Contributor

Douglas Knight

Contributor

Douglas A. Knight, Drucilla Moore Buffington Professor of Hebrew Bible and Professor of Jewish Studies, earned the Dr.theol. at Georg-August-Universität, Göttingen, Germany. Drawing especially on sociohistorical approaches and ideological criticism, he focuses his interests within Hebrew Bible studies on the legal traditions, the Pentateuch in general, the historical and prophetic literature, ethics, history of biblical interpretation, and the social and political world of the first millennium BCE. He has been active in the Society of Biblical Literature and is co-founder and steering committee member of the Electronic Tools and Ancient Near Eastern Archives (ETANA).
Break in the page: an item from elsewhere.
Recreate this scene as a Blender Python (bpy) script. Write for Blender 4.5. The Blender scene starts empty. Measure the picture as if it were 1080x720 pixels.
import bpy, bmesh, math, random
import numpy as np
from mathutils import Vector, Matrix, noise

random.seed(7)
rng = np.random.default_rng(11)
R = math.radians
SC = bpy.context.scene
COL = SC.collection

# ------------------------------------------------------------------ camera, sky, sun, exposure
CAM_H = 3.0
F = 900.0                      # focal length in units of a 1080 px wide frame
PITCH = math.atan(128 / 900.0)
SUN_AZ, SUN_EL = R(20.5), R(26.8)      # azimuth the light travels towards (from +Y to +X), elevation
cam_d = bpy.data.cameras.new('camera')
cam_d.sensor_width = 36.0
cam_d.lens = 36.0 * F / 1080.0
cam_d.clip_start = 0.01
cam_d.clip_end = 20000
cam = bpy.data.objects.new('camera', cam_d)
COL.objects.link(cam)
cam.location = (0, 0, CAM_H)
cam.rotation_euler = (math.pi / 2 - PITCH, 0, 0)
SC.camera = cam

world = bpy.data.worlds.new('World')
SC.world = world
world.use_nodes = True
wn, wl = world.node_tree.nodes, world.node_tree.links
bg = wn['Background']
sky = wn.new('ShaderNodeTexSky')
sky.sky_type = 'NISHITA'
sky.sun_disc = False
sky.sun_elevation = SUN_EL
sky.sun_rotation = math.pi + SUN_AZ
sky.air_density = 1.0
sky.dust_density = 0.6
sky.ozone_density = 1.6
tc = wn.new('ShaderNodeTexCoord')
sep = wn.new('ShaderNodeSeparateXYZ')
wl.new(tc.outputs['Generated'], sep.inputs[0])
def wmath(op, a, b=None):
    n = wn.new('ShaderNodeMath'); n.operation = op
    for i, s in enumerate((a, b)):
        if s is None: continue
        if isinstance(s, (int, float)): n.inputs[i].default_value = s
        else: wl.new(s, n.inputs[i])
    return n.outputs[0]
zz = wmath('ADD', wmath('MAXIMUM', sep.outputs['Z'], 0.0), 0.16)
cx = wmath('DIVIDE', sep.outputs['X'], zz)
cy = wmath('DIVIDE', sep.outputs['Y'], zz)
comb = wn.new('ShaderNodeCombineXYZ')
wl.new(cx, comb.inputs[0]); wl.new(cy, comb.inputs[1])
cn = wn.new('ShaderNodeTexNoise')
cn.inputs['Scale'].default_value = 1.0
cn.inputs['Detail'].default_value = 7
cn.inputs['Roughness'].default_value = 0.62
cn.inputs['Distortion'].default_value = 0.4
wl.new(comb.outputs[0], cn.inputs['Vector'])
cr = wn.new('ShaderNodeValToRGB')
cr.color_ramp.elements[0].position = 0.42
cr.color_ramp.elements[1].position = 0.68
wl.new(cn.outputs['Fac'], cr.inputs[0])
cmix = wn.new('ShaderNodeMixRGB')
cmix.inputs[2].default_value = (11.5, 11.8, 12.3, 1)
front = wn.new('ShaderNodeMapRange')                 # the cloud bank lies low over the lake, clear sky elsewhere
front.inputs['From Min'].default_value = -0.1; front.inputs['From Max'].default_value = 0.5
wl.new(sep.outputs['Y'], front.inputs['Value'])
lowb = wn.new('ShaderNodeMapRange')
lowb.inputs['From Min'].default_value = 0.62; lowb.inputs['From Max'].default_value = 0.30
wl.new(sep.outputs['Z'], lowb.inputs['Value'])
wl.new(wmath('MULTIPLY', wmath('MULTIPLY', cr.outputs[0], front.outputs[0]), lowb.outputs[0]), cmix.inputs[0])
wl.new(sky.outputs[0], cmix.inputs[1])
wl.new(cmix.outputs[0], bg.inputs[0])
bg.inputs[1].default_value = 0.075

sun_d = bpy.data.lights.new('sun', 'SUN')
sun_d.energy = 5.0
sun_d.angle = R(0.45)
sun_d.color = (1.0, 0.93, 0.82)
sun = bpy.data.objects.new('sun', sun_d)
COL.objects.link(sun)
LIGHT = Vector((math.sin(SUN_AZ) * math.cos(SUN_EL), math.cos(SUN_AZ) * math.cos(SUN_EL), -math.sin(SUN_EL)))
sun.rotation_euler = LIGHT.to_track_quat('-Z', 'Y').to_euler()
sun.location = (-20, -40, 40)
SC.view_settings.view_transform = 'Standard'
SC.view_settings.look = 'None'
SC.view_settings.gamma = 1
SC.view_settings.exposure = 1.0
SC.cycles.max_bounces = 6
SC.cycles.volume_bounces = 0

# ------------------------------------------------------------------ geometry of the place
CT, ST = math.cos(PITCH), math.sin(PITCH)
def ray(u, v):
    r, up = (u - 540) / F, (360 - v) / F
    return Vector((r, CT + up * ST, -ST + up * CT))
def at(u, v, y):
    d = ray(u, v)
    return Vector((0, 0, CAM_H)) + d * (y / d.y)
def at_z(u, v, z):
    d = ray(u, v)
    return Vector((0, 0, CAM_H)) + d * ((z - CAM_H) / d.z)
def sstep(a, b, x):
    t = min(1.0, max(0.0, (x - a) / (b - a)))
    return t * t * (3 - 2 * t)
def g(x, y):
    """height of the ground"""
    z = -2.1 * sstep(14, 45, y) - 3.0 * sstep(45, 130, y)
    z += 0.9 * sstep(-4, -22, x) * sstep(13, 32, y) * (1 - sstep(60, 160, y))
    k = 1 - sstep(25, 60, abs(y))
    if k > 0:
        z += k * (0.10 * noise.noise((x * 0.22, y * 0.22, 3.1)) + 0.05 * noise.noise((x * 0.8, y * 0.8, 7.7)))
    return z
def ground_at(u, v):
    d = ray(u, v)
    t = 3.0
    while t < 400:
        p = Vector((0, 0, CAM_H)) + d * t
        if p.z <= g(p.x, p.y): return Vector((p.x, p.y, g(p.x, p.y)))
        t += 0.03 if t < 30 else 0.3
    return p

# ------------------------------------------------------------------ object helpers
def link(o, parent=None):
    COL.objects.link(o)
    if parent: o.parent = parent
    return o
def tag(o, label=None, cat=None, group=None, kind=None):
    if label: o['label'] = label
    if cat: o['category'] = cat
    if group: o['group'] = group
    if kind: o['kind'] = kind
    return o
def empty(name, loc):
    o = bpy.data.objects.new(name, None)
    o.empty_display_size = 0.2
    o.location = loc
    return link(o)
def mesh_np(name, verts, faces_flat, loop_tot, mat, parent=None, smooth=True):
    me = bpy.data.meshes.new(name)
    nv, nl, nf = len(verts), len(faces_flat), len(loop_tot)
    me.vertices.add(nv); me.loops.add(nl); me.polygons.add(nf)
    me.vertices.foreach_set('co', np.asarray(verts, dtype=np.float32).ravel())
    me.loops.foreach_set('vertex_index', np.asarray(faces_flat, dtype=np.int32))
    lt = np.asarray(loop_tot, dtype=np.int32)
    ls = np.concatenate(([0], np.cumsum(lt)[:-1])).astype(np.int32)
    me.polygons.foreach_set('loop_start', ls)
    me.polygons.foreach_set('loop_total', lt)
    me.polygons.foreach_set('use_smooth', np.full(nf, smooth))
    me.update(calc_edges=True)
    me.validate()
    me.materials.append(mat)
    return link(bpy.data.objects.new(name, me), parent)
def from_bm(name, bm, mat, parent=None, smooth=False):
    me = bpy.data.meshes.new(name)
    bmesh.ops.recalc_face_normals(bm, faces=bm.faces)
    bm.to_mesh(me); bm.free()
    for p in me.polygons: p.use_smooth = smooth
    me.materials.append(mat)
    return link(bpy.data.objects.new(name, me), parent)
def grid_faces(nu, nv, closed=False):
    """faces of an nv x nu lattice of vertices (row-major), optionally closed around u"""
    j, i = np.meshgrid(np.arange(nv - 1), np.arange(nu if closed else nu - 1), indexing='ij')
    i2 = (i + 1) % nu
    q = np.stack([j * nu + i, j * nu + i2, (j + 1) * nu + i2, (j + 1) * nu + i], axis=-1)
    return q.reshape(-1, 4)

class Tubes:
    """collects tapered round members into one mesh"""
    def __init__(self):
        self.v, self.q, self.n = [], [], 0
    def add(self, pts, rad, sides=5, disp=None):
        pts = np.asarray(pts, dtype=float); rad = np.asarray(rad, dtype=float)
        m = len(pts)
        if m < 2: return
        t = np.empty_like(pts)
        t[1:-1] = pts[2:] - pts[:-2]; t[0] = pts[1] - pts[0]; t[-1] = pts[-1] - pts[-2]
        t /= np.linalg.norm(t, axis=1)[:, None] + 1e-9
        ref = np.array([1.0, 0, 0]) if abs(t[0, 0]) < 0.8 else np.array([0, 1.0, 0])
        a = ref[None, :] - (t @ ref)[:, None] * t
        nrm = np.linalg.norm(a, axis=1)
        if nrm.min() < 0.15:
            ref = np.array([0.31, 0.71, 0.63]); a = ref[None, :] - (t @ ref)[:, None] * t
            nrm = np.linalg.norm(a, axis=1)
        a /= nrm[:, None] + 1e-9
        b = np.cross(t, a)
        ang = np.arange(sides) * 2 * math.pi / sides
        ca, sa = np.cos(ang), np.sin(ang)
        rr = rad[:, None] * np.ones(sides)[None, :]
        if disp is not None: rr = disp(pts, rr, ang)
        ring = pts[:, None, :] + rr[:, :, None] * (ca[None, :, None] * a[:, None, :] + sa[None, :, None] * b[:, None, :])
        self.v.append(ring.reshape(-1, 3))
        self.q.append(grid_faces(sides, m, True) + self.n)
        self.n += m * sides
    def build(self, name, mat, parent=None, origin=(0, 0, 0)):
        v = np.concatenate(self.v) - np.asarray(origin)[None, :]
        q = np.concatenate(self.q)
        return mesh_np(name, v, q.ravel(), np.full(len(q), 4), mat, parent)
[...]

Major awards have come from the National Endowment for the Humanities, the Fulbright Program, the National Science Foundation, and the Association of Theological Schools in the United States and Canada. Vanderbilt University presented him with the Thomas Jefferson Award in 2005.

At Vanderbilt University he was chair of the Graduate Department of Religion during 1999-2004 and co-director and senior fellow of the Center for the Study of Religion and Culture during 2003-2009. His lecturing has taken him across the United States and to Germany, Norway, Denmark, Hungary, Greece, Israel, Japan, and China.
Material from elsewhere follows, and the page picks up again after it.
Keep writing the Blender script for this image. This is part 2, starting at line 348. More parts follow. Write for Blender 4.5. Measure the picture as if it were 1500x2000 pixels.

The author and editor of numerous books and articles, he currently serves as general editor of the series Library of Ancient Israel. Most recently he has published Law, Power, and Justice in Ancient Israel (Westminster John Knox Press, 2011) and The Meaning of the Bible: What the Jewish Scriptures and Christian Old Testament Can Teach Us, co-authored with Amy-Jill Levine (HarperOne, 2011). He is presently working on a commentary on the book of Joshua for the New Cambridge Bible Commentary series (Cambridge University Press).